You walk down the same path JZ but you only look at the scenery on one side of the road.. Now, as you think this might be the bottom or by summertime you think we will be coming out of this.. I don't think so! but we will see.. only 5 short months away! you said last novemeber now was the time to buy a house.. do you realize that houses have continued to come down in price on average about 15% per month since you gave that buy signal?

"When governments fear the people there is liberty. When the people fear the government there is tyranny."
-Thomas Jefferson

I am more concerned about the return of my money than the return on my money. --Mark Twain

Be fair

First, we don't have reliable numbers beyond 10/08 on home prices, so none of us really know what the true values are.

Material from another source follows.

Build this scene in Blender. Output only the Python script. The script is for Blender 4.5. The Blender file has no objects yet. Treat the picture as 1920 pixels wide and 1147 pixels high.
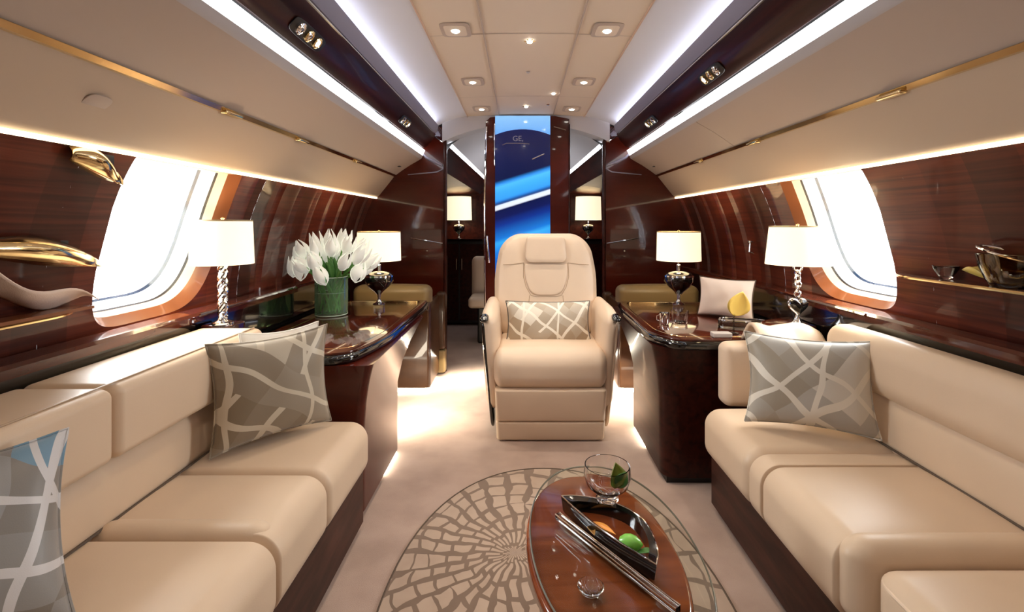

Second..."an average of about 15% per month"? Honestly, where did you pull that statistic from?

Do you know that 84% of all statistics are made up on the spot?

The housing market has bottomed, but only on the bottom end. A market recovery in real estate starts at the bottom...starter homes in blue collar yet stable areas. Those have found a bottom. There still will be some declines in Miami Beach, but we have found the bottom.

The declines in California and Florida will overshadow the recovery in more normal areas for some time to come...but the bottom has been hit. It's a slow process to begin to soak up all the excess inventory sitting out there, but the process will begin at the bottom.

This last few months have been a jolt of panic, and the result is panic selling. Real estate (reasonable houses, mind you, not McMansions) during this jolt has crossed under what would be considered fair value and now is a bargain.

I watch Case Shiller carefully, the November report is due out tomorrow. We'll see what it says.

You, like many other market watchers and analysts

Completely ignore the alarming rate at which people are losing their jobs. One without a job cannot purchase a home, no matter how reasonable the price. $1.80 gas is still expensive when you have no income coming in.

Coupled with the fact that you have to have a near perfect credit rating to be approved for a mortgage.

http://federalfallacy.com

1.71 gas?? you are getting

1.71 gas?? you are getting hosed! it's under a 1.50 here! I've bought it at 1.32!

"When governments fear the people there is liberty. When the people fear the government there is tyranny."
-Thomas Jefferson

I am more concerned about the return of my money than the return on my money. --Mark Twain

Don't I know

I know a ton about the oil industry...some things will always be a mystery to me.

It was $1.35 in early December, with crude at $40 or so. Crude is still in that range, but now it's $1.73?

I'm still happy to pay $1.73 though....it sure beats $4.19

My bad

Schiff, Sinclaire...pretty much say the same thing.

I get them confused.

Bump

for discussion.

"We can see with our eyes, hear with our ears and feel with our touch, but we understand with our hearts."